The low volatility setting does most of the heavy lifting in terms of tone, and the 96.55% RTP is the best of the week. At low volatility, that rate stays closer to the actual play experience than it would in a high-variance game. The 10,000x cap is consistent with Pragmatic's low-vol range.

It's more considered than the concept makes it sound. Whether the Plinko element adds enough visual payoff is another question, but it doesn't feel like a gimmick bolted onto something else. it integrates cleanly into how the pots are structured.

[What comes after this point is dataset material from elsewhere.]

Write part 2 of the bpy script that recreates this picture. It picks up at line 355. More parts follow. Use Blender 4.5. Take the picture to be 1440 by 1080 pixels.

Sand And Ashes (Hacksaw Gaming)

Release date: May 14

Feature

Details

Provider

Hacksaw Gaming

Reels

5

Paylines

Scatter Pays

RTP

96.27%

Volatility

Medium

Max Win

10,000x

Bet Range

0.10 – 100

Sand and Ashes doesn't announce itself. That's intentional.

The visual tone is muted and atmospheric, faded desert palette, dark undertones, the kind of aesthetic that feels more like a mood than a setting. It's the most restrained-looking game of the week, and that restraint carries into how it plays. Scatter pays on a 5-reel setup means the grid isn't dictating where wins need to land, which quietly opens up more surface area than a fixed-payline structure would. Combined with medium volatility, the rhythm here is more measured. Things happen, they just don't arrive at the same pace as what Hacksaw brought earlier in the week.

The 96.27% RTP is solid. The 10,000x max win multiplier is achievable without being the obvious focal point. Everything about it, the name, the visuals, the mechanics, suggests something that builds slowly and pays off in its own time.

It's a different side of Hacksaw Gaming than Magic Piggy OG. One is deliberately minimal in a crowd-pleasing way. Sand and Ashes is minimal in a different sense, like it has something to say and is waiting for you to sit with it long enough to hear it.

GamblersArea Slot Pick of the Week

Tombstone Begins is this week's pick,  though not because it's the loudest option.

NoLimit City returning to one of their most recognizable franchises with a scaled-back, origin-story approach is an unusual move. High-volatility games from this studio tend to go wide. This one goes narrower, which makes the moments that do hit feel more deliberate. The 22-payline structure keeps the focus tight, and when those paylines connect during the right setup, the 20,000x ceiling doesn't feel theoretical.

There's also just something interesting about watching a studio revisit a game that already worked and ask a different question with it. Not "how do we make it bigger", more like "where did this come from, and does that story hold up on its own." The dusty, stripped-back visuals reinforce that. It feels like a game that knows exactly what it's doing.

With 96.02% RTP and high volatility, it's not easy. But it earns the attention.

Two Speeds, One Week

This week doesn't try to blend its extremes, it just presents them and lets you decide.

Heartbreakers and Triple Pot Plinko Hercules are both low volatility, both built to keep things moving without demanding patience, and both visually comfortable in a way that matches how they play. Ctrl Alt Delete and Tombstone Begins are high volatility in completely different ways, one keeps resetting the board in a flurry of digital noise, one tightens everything down to a few critical moments in a sun-bleached frontier setting. Magic Piggy OG is the smallest game in the room, and it knows it. Sand and Ashes is the quietest one, content to let the atmosphere do the work.

You're not easing in or finding a middle ground. You're picking a pace, picking a style, and running with it. The week accommodates both ends. It just doesn't try to be both at once.